2021 Baron Book Prize Awarded: Andrew Kornbluth

2021 Baron Book Prize Awarded: Andrew Kornbluth Posted on July 20, 2022

The American Academy for Jewish Research is pleased to announce the winner of its annual Salo Baron Prize for the best first book in Jewish studies published in calendar year 2021. The prize honors:

Andrew Kornbluth, The August Trials: The Holocaust and Postwar Justice in Poland (Harvard University Press)

In The August Trials, Andrew Kornbluth examines a series of trials of Polish Nazi collaborators held in Poland during the decade or so following the end of World War II. Kornbluth demonstrates that far from being a tool in the hands of the Soviet authorities, these trials began as a genuine attempt to come to terms with the violence and murder committed by Poles under German occupation. With the passage of time, however, the trials became a site for creating a usable past for Poland, downplaying or even erasing Polish responsibility for the ethnic cleansing of Polish Jewry. The August Trials is a major contribution to the study of Polish-Jewish relations during and after the Holocaust, the search for justice in post-Holocaust Europe, and the nexus between history, memory, and politics in the 20th and 21st centuries.

Honorable Mention is awarded to Jason Lustig of the University of Texas, Austin for A Time to Gather: Archives and the Control of Jewish Culture (Oxford University Press). This is an innovative study of the establishment in the 20th century of Jewish archival institutions in Europe, Israel, and the United States. The author demonstrates how the creation of these archives involved a struggle not just to acquire the materials themselves but also to construct interpretations of both the Jewish past and present.
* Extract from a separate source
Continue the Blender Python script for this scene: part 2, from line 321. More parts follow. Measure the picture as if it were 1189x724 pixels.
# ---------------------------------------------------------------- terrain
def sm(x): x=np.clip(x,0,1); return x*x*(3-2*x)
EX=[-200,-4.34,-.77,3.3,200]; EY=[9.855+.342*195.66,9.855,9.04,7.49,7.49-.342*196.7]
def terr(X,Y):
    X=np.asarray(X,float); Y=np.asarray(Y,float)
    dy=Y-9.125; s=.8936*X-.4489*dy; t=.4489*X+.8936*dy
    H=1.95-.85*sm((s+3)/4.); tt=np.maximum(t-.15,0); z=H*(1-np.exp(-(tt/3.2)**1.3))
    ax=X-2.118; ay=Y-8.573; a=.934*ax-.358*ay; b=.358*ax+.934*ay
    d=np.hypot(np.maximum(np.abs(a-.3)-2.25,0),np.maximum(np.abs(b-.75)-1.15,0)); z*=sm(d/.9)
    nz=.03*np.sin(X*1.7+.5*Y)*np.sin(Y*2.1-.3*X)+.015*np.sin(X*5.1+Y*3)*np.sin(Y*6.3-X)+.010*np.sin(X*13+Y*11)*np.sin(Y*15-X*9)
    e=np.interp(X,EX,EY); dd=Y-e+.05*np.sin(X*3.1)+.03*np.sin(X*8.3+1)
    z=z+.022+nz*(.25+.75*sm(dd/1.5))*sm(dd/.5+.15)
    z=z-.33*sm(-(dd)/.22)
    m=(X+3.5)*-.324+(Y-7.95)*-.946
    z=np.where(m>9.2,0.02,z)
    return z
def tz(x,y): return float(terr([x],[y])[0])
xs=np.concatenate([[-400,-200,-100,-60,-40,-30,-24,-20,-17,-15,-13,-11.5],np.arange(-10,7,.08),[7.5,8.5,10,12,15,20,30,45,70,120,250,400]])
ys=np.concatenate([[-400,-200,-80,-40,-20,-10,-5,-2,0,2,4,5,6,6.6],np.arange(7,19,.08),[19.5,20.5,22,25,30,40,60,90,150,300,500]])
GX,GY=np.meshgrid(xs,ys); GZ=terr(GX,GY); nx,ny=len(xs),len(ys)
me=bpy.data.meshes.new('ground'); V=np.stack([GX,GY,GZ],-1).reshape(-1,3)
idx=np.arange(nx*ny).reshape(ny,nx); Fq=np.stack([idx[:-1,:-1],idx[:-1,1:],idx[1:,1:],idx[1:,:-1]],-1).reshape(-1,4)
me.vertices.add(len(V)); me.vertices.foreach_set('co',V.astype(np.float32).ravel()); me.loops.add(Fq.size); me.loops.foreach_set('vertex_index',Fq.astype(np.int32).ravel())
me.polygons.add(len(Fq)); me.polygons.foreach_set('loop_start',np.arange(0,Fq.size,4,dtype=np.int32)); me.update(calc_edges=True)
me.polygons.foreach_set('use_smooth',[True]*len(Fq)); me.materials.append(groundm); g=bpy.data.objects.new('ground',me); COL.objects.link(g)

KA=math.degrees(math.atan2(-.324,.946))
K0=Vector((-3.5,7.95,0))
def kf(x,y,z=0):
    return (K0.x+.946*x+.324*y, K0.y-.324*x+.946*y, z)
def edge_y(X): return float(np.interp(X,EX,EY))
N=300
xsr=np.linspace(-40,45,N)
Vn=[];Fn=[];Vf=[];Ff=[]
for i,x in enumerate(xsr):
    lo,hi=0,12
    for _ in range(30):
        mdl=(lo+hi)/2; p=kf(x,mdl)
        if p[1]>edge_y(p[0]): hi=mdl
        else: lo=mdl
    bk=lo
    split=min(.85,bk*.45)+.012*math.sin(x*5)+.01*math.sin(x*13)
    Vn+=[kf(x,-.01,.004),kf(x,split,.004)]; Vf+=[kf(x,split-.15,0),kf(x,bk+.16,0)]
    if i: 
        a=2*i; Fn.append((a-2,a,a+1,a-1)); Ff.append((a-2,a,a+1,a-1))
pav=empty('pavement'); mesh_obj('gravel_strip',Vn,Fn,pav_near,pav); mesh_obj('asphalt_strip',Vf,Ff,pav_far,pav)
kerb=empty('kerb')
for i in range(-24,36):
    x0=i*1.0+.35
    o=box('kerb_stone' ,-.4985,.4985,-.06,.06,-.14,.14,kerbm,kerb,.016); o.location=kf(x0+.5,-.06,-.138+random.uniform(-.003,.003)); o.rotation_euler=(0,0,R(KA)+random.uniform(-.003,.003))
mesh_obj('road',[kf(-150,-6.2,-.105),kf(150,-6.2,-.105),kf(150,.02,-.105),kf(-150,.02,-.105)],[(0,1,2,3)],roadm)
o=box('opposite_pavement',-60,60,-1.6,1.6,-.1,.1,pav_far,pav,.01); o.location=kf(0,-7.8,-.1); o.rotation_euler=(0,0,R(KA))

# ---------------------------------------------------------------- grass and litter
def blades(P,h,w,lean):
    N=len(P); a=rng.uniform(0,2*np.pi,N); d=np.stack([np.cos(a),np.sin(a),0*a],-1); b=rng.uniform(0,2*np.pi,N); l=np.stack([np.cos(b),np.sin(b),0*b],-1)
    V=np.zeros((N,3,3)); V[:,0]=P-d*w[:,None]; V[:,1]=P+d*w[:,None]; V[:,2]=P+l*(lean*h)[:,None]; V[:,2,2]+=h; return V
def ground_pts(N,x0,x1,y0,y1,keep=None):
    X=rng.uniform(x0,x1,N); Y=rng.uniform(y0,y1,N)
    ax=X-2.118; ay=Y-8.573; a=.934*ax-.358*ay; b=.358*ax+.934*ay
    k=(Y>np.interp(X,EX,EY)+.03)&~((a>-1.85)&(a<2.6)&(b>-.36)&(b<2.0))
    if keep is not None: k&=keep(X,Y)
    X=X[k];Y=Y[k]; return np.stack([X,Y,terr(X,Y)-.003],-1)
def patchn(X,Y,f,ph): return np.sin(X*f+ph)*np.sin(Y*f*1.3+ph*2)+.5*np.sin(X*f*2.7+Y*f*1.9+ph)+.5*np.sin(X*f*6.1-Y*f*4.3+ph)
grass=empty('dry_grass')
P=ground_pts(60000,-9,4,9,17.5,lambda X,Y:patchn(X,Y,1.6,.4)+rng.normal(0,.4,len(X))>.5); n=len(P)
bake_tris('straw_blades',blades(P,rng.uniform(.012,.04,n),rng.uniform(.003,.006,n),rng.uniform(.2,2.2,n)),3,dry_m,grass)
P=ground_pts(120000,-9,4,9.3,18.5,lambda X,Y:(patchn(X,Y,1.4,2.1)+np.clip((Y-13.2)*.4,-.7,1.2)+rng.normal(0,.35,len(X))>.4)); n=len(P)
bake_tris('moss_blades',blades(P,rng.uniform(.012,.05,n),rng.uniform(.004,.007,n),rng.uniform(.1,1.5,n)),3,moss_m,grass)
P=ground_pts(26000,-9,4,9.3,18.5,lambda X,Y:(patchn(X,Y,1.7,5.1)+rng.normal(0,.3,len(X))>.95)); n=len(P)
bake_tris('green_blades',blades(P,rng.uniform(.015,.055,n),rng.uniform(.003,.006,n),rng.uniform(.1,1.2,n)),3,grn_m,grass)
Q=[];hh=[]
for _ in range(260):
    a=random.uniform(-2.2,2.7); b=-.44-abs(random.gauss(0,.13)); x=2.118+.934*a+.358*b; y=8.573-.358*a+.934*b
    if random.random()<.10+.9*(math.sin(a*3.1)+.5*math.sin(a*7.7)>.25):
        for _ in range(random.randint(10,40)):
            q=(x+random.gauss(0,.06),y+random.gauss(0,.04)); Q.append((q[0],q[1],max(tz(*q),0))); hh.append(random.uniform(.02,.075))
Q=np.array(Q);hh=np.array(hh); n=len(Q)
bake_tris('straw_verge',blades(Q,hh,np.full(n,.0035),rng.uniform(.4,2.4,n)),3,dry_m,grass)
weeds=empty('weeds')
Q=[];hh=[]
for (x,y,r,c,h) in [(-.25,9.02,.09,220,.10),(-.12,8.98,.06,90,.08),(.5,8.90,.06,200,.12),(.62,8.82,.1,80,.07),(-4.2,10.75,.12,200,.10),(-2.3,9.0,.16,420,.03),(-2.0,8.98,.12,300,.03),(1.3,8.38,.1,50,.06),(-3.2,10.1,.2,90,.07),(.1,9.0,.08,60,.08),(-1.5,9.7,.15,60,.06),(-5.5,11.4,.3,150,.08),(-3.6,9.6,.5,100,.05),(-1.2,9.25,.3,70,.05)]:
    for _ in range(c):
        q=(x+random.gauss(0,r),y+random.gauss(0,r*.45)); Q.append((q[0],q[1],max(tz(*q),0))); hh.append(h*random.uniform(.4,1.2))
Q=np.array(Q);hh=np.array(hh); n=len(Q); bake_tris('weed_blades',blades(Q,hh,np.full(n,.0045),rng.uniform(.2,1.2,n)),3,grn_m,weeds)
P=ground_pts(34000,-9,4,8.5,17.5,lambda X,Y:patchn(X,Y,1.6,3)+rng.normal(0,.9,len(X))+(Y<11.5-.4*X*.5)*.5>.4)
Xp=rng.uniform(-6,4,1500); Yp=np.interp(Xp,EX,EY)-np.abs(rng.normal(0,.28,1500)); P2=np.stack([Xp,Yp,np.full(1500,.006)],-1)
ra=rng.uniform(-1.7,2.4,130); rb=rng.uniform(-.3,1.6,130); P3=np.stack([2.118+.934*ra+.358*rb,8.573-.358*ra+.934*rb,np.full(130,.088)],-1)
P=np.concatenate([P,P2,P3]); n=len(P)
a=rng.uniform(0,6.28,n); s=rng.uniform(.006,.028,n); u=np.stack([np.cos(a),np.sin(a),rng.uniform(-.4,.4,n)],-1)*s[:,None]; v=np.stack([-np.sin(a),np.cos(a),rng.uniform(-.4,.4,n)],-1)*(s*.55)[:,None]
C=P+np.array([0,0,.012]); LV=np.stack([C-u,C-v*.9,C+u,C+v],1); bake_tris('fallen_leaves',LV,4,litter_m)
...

The American Academy for Jewish Research (www.aajr.org) is the oldest professional organization of Judaica scholars in North America. Its membership consists of senior scholars whose work has made a major impact on their field.

The Baron Prize honors the memory of the distinguished historian Salo W. Baron, a long-time president of the AAJR, who taught at Columbia University for many decades.  It is one of the signal honors that can be bestowed on a young scholar in Jewish Studies and a sign of the excellence, vitality, and creativity of the field.